The bacon-scented boys in blue are back on their bull$#!t.

You don’t have to make a police officer “fear for his life” to end up in the back of a police cruiser being hauled off to jail. Hell, you don’t even have to be an adult. According to Fox 13 Memphis, 10-year-old Quantavious Easton was arrested by police officers in Senatobia, Mississippi for public urination.

 

You read that correctly. A child, a fourth-grader, was forced to do a perp walk for peeing. We bet some little piggy felt real big and bad putting a young, Black, boy in the system.

The boy’s mother Latonya Eason said that she was in an attorney’s office seeking legal advice when she was approached by a cop saying he caught Quantavious urinating in the parking lot behind her car.

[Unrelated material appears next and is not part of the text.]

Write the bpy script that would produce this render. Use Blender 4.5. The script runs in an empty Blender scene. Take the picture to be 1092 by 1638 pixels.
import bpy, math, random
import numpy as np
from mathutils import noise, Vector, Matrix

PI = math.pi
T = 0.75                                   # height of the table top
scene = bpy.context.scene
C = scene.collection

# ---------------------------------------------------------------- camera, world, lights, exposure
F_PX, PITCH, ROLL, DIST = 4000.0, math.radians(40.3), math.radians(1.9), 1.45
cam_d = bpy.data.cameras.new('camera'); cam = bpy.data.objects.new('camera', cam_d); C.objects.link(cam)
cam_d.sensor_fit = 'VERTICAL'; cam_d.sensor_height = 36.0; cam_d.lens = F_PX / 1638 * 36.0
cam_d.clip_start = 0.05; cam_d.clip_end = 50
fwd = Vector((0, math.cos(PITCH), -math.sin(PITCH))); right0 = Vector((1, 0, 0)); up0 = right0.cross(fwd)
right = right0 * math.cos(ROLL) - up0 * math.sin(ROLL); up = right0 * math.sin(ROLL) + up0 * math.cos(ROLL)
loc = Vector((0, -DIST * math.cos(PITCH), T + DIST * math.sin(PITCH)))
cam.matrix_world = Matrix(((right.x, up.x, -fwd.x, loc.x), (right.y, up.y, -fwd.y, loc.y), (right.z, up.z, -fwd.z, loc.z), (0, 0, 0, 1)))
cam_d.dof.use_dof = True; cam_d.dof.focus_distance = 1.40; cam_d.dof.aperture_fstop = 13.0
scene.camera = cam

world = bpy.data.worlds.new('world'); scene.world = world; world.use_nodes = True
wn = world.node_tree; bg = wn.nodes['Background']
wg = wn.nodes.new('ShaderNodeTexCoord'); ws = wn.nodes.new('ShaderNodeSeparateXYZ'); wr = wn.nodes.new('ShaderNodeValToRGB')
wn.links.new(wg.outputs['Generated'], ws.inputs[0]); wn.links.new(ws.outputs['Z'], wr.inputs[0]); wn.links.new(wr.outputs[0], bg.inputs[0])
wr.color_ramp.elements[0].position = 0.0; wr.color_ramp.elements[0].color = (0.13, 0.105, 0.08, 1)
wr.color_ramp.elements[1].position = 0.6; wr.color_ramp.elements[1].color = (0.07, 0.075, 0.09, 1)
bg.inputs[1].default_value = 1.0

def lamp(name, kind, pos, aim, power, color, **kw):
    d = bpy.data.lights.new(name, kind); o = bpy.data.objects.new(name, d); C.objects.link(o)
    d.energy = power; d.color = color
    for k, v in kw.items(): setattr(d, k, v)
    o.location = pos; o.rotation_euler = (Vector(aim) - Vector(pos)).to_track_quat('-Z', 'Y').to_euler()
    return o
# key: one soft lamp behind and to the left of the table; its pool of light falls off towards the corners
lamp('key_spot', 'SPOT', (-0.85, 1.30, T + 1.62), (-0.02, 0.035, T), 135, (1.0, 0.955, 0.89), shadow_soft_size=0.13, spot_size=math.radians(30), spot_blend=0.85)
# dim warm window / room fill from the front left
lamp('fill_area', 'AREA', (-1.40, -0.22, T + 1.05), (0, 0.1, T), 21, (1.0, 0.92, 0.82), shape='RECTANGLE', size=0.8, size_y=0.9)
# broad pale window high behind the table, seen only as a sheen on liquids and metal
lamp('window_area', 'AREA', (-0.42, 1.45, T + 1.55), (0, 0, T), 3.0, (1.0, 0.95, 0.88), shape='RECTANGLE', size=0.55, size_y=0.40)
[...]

She handled it like any embarrassed and upset parent would.

“I was like son, why did you do that? He said, ‘Mom, my sister said they don’t have a bathroom there,’ I was like you knew better, you should have come and asked me if they had a restroom. He was like you handled it like a mom. He can get back in the car,” said Eason.

Seemed simple enough. So simple, in fact, that the officer told her that the boy could get back in the car and wait for her. That’s when everything went to hell…

Several other officers pulled up to the scene and the lieutenant told Latonya Eason that the boy “had” to go to jail for his innocuous offense.

“No, him urinating in the parking lot was not right, but at the same time I handled it like a parent and for one officer to tell my baby to get back in the car it was okay and to have the other pull up and take him to jail. Like no,” Latonya said. “I’m just speechless right now. Why would you arrest a ten year old kid.”

Here’s how it all went down in Quantavious’ own words…

Senatobia Police Chief Richard Chandler called the officer’s decision an “error in judgment” and announced the termination of the unnamed officer responsible for the incident.

Under these circumstances, it was an error in judgement for us to transport the child to the police station since the mother was present at that time as a reasonable alternative. Mistakes like this are a reminder in this profession as to the continual need for training and refreshers on the various topics that we encounter each day,” the police chief said.

“As a result of this investigation, one of the officers involved is no longer employed, and the others will be disciplined. We will also have mandatory Juvenile training department-wide, just as we do every year,” a statement from the police chief said.

Sorry, not sorry, this is exactly why people hate the police. “Errors in judgment” leave children traumatized and others dead. This type of egregious error should end with a full revocation of a police license.